32 - BiFormer模块
论文《BiFormer: Vision Transformer with Bi-Level Routing Attention》
1、作用
BiFormer旨在解决视觉Transformer在处理图像时的计算和内存效率问题。它通过引入双层路由注意力(Bi-Level Routing Attention, BRA),实现了动态的、基于内容的稀疏注意力机制,以更灵活、高效地分配计算资源。
2、机制
BiFormer的核心是双层路由注意力(BRA),该机制包含两个主要步骤:区域到区域的路由和令牌到令牌的注意力。首先,通过构建一个区域级别的关联图并对其进行修剪,来确定哪些区域是相关的,并应该被进一步考虑。其次,在这些选定的区域中,应用细粒度的令牌到令牌注意力,以便每个查询仅与少数最相关的键-值对进行交互。这种方法允许BiFormer动态地关注图像中与特定查询最相关的部分,而不是在所有空间位置上计算成对的令牌交互,从而显著减少了计算复杂度和内存占用。
3、独特优势
1、计算效率:
BiFormer通过其双层路由注意力机制,实现了与传统全局注意力相比的显著计算和内存效率改进,具体体现在能够动态地仅对最相关的令牌子集进行计算。
2、动态稀疏性:
与其他稀疏注意力方法不同,BiFormer能够根据内容动态选择关注的区域和令牌,使其能够更有效地处理各种视觉任务。
3、高性能:
实验结果表明,BiFormer在图像分类、对象检测和语义分割等多个视觉任务上实现了优异的性能,尤其是在与模型大小和计算复杂度相当的情况下,其性能超越了现有的最先进方法。
4、代码
from typing import Tuple, Optional
import torch
import torch.nn as nn
import torch.nn.functional as F
from einops import rearrange
from torch import Tensor, LongTensor
# 定义TopkRouting类,实现不同的topk路由机制
class TopkRouting(nn.Module):
def __init__(self, qk_dim, topk=4, qk_scale=None, param_routing=False, diff_routing=False): # 构造函数,初始化模块
super().__init__()
self.topk = topk
self.qk_dim = qk_dim
self.scale = qk_scale or qk_dim ** -0.5
self.diff_routing = diff_routing
self.emb = nn.Linear(qk_dim, qk_dim) if param_routing else nn.Identity()

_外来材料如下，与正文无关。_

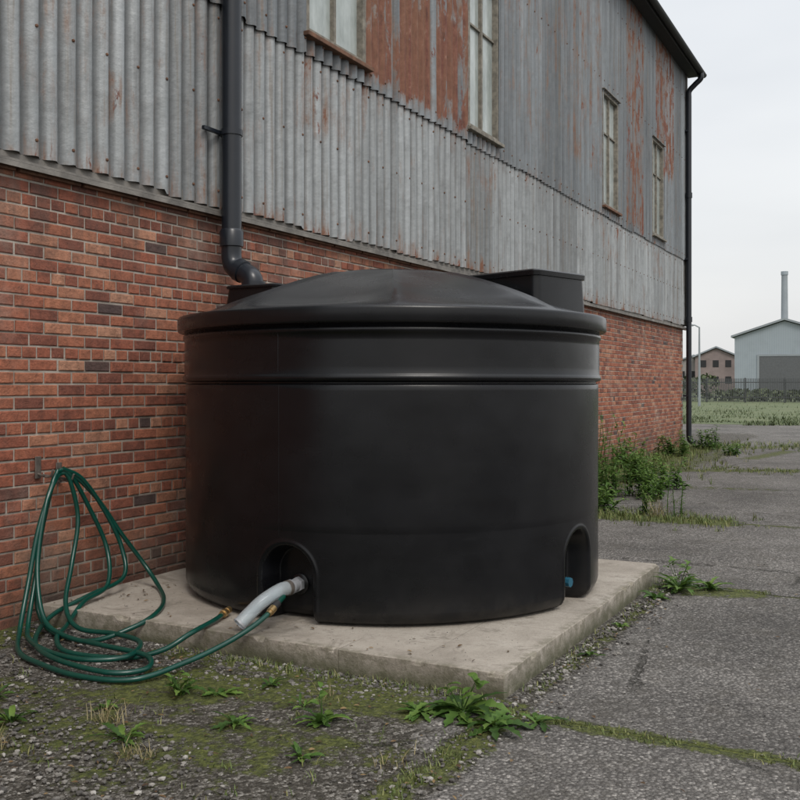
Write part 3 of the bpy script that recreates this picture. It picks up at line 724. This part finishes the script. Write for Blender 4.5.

self.routing_act = nn.Softmax(dim=-1)
# 前向传播函数
def forward(self, query: Tensor, key: Tensor) -> Tuple[Tensor]:
if not self.diff_routing:
query, key = query.detach(), key.detach()
query_hat, key_hat = self.emb(query), self.emb(key)
attn_logit = (query_hat * self.scale) @ key_hat.transpose(-2, -1)
topk_attn_logit, topk_index = torch.topk(attn_logit, k=self.topk, dim=-1)
r_weight = self.routing_act(topk_attn_logit)
return r_weight, topk_index
# KVGather模块,根据路由索引选择键值对
class KVGather(nn.Module):
def __init__(self, mul_weight='none'):
super().__init__()
assert mul_weight in ['none', 'soft', 'hard']
self.mul_weight = mul_weight
def forward(self, r_idx: Tensor, r_weight: Tensor, kv: Tensor):
n, p2, w2, c_kv = kv.size()
topk = r_idx.size(-1)
topk_kv = torch.gather(kv.view(n, 1, p2, w2, c_kv).expand(-1, p2, -1, -1, -1),
dim=2,
index=r_idx.view(n, p2, topk, 1, 1).expand(-1, -1, -1, w2, c_kv)
)
if self.mul_weight == 'soft':
topk_kv = r_weight.view(n, p2, topk, 1, 1) * topk_kv # (n, p^2, k, w^2, c_kv)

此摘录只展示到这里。